The Threshold Structure:

  • Establish the ordinary world clearly

  • Create a threshold (physical, psychological, or both)

  • Show the character crossing it (voluntarily or forced)

  • Operate by different rules in the new space

  • Eventually cross back (but changed)

Why it works: Thresholds create natural story structure. They signal to readers that something fundamental is shifting. They allow you to introduce new elements without breaking the reality you've established.

Example from Cat's Tales:

Cats in folklore are threshold creatures—they live in houses but hunt in the wild, they're domestic but never fully tamed. Stories featuring cats often involve crossing between worlds or states of being.

In contemporary fiction:

This is the structure of The Lion, the Witch and the Wardrobe, obviously, but it also powers literary fiction.

Yaa Gyasi's Homegoing uses threshold crossings across generations—each character crosses from one state to another (slavery to freedom, Africa to America, Ghana to Alabama), and each crossing transforms everything.

The lesson: Identify the thresholds in your story. Make crossing them meaningful. Use them to mark major shifts in your narrative.

Structure 7: Justice Must Be Served

Fairy tales believe in consequences.

The wicked stepmother dances in red-hot iron shoes. The greedy brother loses everything. The kind daughter receives riches.

Actions have proportional results.

This structure satisfies our deep need for moral order, even when the justice delivered is harsh.

How to use it in your fiction:

Firm stern pondering authority dictator man

The Justice Structure:

  • Establish character actions and choices clearly

  • Create consequences that fit the choices (not necessarily punishment—sometimes reward)

  • Make the justice feel inevitable rather than arbitrary

  • Allow for poetic rather than literal justice when appropriate

Why it works: Readers need to feel that choices matter. This structure shows that actions have consequences, creating both satisfaction and meaning.

Example from folklore:

The justice in fairy tales is often brutal but fitting. Those who showed kindness, receive kindness. Those who were cruel, receive cruelty. It's not about rehabilitation—it's about cosmic balance.

In contemporary fiction:

Crime fiction depends on this structure—the detective ensures justice is served, even when the legal system can't or won't.

But literary fiction uses it too. Donna Tartt's The Goldfinch is fundamentally about consequences—every choice Theo makes ripples forward, and the justice he faces is internal as much as external.

The lesson: Don't abandon consequences in the name of realism. Readers need to feel that choices matter. The justice doesn't have to be obvious or immediate—but it should be inevitable.

Using These Structures in Your Work

Author Writing in notebook

These seven structures aren't meant to be used in isolation. The most powerful stories combine them.

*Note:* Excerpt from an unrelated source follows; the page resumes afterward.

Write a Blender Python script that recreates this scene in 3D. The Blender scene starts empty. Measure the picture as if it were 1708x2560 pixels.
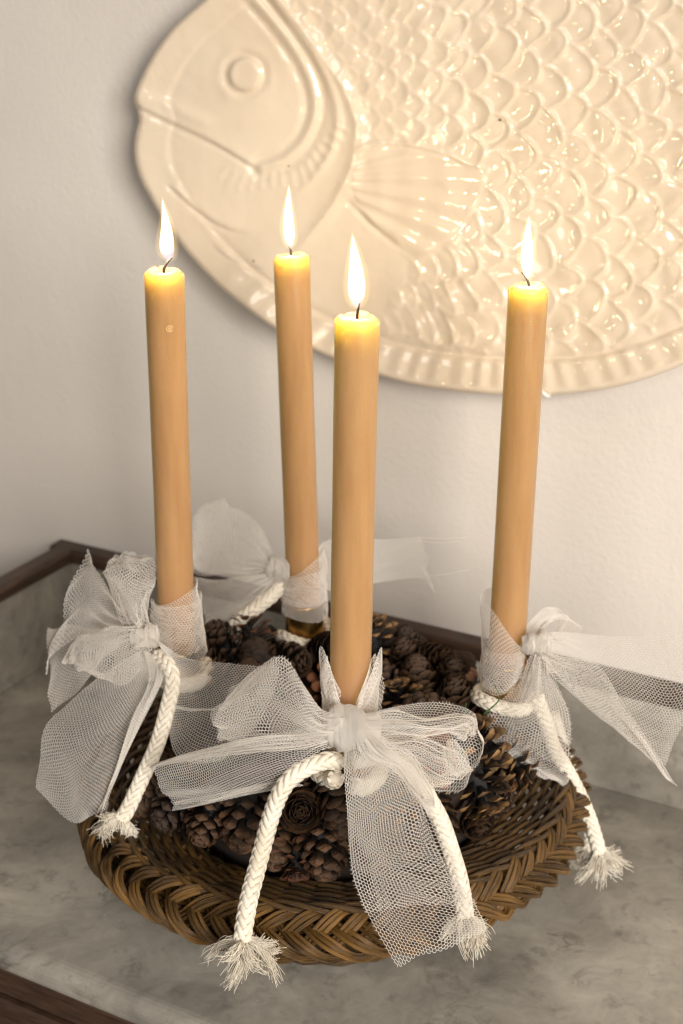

A character (underdog) is given an impossible task (impossible task) that requires crossing into a dangerous world (threshold). They face three trials (rule of three) and must choose whether to break a prohibition (forbidden door). The journey transforms them (transformation), and justice is served (consequences).

Sound familiar? That's because it's the pattern underlying many of our favorite stories.

You don't have to write fairy tales to use fairy tale structures. You just have to understand that these patterns satisfy fundamental human psychological needs.

Study them. Recognize them in the fiction you love. Then use them deliberately in your own work.

That's how you create stories that resonate.